_Supplied entries_.
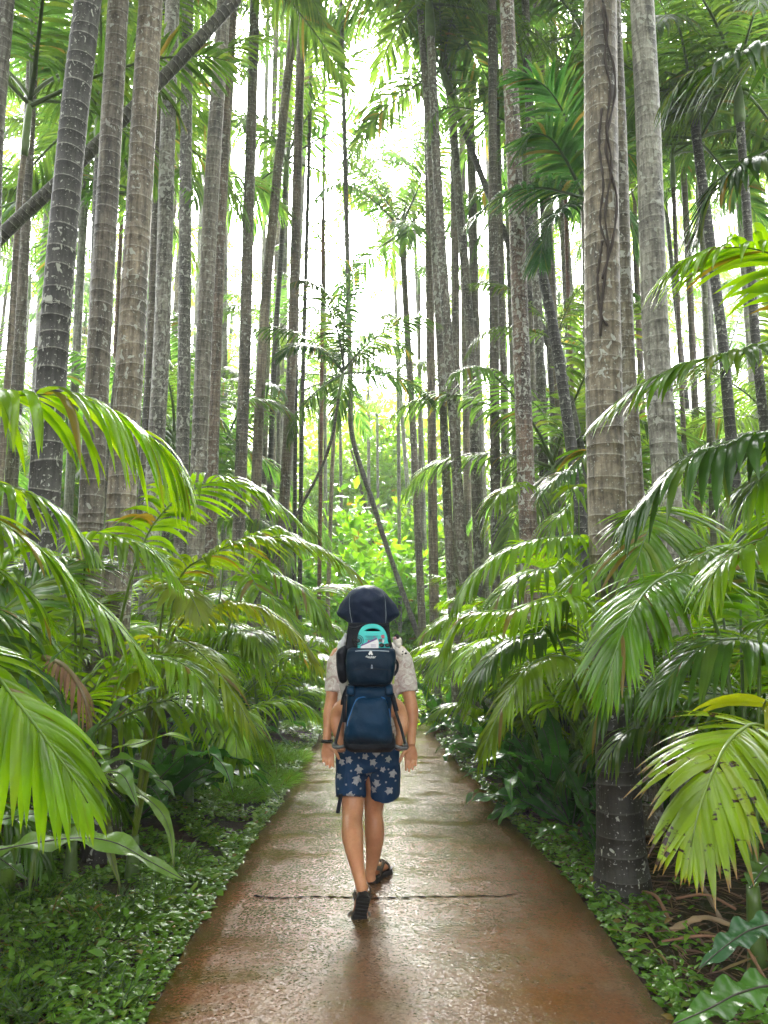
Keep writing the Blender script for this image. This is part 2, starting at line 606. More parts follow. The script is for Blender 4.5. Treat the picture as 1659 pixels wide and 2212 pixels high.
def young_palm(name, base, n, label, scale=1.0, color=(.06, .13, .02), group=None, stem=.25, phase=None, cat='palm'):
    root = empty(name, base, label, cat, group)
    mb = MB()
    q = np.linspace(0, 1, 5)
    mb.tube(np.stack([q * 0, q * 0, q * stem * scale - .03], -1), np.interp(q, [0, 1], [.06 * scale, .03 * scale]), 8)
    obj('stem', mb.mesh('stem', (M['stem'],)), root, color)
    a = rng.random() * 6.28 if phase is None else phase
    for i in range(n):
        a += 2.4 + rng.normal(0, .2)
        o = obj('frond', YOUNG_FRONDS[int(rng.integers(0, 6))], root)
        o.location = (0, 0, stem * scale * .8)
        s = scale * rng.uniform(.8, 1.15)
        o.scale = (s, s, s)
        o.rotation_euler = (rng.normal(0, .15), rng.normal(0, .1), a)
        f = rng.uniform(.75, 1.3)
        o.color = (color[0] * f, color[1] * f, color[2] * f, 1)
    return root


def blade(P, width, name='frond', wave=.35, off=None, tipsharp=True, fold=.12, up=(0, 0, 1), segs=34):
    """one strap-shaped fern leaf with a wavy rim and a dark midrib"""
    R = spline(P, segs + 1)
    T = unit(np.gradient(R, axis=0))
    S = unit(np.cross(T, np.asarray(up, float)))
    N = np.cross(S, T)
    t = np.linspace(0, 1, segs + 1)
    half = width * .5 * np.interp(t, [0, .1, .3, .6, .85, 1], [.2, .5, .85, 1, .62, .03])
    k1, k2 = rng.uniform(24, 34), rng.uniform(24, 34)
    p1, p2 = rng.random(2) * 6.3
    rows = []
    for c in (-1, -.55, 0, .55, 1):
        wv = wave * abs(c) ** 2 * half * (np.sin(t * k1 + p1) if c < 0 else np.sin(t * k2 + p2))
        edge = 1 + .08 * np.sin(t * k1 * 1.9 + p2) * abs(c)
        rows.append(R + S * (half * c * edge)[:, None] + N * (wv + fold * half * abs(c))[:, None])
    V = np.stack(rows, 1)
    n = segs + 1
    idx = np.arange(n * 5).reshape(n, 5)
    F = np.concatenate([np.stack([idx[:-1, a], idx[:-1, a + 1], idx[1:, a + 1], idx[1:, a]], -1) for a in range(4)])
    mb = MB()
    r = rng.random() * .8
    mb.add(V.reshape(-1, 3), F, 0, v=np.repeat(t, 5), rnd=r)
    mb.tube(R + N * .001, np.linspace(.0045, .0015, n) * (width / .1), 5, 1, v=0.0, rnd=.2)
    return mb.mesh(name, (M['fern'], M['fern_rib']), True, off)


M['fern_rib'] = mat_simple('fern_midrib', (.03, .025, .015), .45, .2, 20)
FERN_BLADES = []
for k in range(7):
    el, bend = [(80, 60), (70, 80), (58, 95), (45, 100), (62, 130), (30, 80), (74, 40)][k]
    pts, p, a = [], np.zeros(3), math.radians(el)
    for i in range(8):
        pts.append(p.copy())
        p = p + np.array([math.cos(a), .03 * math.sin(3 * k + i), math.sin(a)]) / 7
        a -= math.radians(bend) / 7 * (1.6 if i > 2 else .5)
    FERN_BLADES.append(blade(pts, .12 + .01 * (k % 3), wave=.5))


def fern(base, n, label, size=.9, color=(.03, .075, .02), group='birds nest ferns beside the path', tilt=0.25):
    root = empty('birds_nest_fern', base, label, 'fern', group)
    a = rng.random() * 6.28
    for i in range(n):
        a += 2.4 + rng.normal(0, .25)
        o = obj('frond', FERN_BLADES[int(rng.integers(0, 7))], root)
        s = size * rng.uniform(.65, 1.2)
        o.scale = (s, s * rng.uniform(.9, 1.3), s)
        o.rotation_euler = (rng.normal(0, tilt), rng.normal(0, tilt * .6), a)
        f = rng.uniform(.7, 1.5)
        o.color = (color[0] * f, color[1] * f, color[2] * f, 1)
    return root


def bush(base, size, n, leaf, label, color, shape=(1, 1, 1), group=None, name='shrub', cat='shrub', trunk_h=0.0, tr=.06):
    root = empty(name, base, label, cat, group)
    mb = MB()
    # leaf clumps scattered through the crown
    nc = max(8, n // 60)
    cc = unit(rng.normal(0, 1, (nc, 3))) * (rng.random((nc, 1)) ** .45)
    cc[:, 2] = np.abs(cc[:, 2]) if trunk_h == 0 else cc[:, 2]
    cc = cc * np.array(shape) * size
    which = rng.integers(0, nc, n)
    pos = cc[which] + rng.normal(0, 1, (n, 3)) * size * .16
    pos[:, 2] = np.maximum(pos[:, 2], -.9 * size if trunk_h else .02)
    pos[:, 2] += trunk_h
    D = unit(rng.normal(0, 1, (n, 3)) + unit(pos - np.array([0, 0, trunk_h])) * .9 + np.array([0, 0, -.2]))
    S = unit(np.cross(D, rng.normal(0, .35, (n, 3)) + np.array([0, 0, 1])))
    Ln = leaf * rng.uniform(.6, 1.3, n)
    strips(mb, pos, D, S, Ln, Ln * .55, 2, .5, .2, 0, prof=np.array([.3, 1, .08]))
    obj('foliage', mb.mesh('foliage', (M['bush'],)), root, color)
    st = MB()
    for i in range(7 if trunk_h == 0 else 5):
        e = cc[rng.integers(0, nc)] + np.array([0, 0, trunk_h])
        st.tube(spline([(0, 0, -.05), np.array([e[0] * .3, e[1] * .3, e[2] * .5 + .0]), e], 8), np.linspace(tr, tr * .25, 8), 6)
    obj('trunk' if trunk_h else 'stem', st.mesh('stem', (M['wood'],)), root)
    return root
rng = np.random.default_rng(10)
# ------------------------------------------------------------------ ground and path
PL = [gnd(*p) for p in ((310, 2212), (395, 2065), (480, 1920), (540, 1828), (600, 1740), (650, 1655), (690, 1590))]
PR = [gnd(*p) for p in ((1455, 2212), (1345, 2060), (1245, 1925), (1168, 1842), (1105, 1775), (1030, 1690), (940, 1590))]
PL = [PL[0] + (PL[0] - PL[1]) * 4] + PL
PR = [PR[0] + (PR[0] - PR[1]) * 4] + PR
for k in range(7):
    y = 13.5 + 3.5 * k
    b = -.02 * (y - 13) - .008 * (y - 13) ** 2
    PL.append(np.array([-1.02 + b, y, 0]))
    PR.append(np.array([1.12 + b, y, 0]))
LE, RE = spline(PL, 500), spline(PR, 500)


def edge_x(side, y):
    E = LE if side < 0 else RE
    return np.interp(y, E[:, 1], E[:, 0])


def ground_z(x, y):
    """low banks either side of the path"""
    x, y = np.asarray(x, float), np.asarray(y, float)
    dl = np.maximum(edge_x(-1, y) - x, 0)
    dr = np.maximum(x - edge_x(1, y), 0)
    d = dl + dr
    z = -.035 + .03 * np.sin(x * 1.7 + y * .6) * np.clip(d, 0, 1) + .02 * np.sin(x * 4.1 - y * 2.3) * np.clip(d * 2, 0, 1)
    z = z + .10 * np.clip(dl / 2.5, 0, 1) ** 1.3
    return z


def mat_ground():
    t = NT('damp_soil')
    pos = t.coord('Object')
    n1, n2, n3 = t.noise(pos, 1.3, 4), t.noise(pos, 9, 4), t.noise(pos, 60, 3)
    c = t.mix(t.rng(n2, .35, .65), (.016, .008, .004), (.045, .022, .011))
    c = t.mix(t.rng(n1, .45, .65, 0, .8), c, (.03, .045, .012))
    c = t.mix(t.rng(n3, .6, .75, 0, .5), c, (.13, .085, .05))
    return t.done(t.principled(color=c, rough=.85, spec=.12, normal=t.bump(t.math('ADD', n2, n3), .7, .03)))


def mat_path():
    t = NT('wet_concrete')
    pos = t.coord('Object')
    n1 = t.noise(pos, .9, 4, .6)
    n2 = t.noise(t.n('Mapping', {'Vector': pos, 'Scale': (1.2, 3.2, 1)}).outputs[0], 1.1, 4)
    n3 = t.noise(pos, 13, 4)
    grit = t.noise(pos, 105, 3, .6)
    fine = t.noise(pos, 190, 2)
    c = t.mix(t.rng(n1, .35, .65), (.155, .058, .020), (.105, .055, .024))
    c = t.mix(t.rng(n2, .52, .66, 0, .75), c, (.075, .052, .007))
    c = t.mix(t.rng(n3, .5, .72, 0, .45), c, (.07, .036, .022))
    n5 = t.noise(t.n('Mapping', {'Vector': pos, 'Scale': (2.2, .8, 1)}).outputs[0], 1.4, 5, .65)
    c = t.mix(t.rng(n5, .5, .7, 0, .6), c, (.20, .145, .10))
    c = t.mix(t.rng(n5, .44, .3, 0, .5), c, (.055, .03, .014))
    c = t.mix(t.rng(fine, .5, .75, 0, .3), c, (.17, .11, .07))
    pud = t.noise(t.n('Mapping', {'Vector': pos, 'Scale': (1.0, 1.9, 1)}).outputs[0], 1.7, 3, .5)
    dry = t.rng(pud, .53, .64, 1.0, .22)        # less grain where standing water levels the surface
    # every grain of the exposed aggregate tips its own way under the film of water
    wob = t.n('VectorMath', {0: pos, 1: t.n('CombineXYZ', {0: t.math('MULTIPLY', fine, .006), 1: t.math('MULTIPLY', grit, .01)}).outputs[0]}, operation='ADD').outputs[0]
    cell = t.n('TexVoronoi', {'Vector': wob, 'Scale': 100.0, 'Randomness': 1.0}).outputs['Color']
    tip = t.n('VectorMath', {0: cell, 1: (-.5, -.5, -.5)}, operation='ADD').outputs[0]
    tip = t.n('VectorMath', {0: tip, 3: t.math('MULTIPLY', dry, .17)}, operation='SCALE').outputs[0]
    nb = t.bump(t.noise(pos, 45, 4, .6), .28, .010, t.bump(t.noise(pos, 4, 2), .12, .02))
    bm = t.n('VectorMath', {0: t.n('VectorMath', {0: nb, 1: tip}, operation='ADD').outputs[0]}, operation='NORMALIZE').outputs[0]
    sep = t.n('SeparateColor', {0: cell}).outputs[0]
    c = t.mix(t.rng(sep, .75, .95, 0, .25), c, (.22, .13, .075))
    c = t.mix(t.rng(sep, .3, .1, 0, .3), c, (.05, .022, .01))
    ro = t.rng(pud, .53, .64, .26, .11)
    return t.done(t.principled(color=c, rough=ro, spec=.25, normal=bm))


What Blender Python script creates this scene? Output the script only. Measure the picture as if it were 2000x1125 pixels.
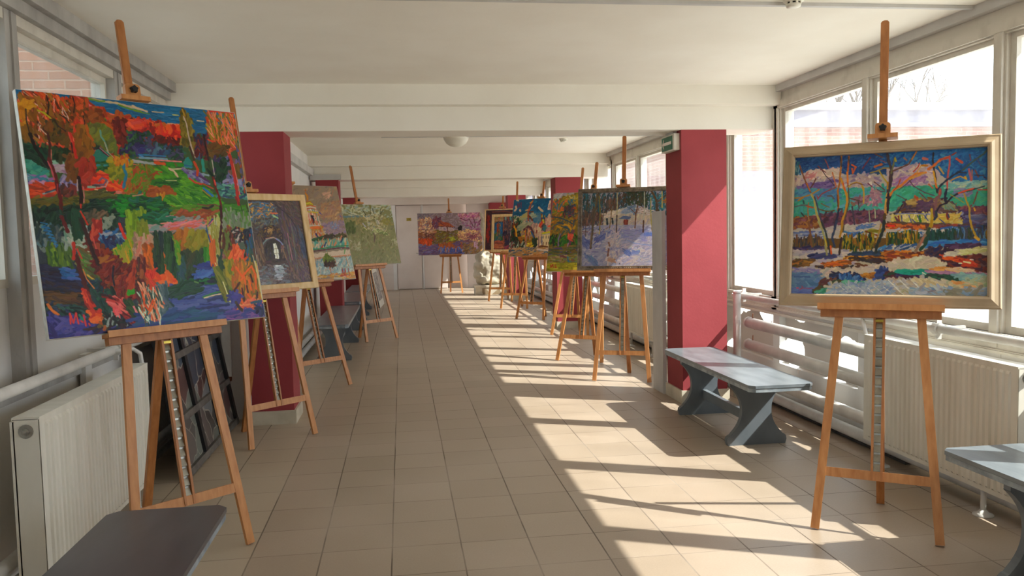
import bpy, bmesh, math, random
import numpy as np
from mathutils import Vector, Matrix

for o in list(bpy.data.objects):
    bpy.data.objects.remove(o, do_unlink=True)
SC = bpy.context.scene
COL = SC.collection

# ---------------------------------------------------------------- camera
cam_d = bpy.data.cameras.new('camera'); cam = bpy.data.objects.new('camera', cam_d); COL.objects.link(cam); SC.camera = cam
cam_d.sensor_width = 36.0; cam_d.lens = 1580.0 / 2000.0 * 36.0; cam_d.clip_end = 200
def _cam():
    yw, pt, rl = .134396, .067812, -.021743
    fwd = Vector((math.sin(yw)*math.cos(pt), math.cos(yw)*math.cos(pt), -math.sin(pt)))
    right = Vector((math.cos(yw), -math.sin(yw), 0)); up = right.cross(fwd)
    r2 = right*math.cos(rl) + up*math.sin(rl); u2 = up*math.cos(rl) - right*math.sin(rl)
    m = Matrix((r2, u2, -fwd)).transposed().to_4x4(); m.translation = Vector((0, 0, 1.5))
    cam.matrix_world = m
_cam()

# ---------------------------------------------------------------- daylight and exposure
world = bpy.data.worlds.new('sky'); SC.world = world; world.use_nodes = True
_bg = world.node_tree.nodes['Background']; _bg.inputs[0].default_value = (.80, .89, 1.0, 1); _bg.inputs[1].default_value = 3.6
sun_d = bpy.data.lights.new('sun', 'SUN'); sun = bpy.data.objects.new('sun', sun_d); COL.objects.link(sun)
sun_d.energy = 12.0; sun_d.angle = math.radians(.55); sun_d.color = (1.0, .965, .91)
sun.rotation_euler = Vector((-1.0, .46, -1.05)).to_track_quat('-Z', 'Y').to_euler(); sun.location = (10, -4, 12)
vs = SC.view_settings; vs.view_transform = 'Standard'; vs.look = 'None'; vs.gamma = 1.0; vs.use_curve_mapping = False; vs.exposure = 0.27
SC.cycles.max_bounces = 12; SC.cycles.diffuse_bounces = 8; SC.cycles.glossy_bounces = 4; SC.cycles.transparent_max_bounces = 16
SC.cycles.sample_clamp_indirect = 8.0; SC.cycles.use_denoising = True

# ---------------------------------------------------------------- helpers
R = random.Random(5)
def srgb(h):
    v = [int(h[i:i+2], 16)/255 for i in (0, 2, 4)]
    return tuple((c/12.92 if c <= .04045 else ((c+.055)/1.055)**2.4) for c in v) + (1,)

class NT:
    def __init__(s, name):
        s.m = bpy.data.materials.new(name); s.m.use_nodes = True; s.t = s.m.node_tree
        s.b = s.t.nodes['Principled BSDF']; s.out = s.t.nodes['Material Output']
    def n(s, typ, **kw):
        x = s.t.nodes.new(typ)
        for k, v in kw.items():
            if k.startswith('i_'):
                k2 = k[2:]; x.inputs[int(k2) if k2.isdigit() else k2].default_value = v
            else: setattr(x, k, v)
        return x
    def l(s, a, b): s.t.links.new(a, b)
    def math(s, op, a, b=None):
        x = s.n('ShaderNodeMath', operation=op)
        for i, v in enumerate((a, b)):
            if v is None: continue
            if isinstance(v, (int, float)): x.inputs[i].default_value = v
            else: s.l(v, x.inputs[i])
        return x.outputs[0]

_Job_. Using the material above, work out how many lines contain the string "script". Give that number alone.

_Answer in full_. 2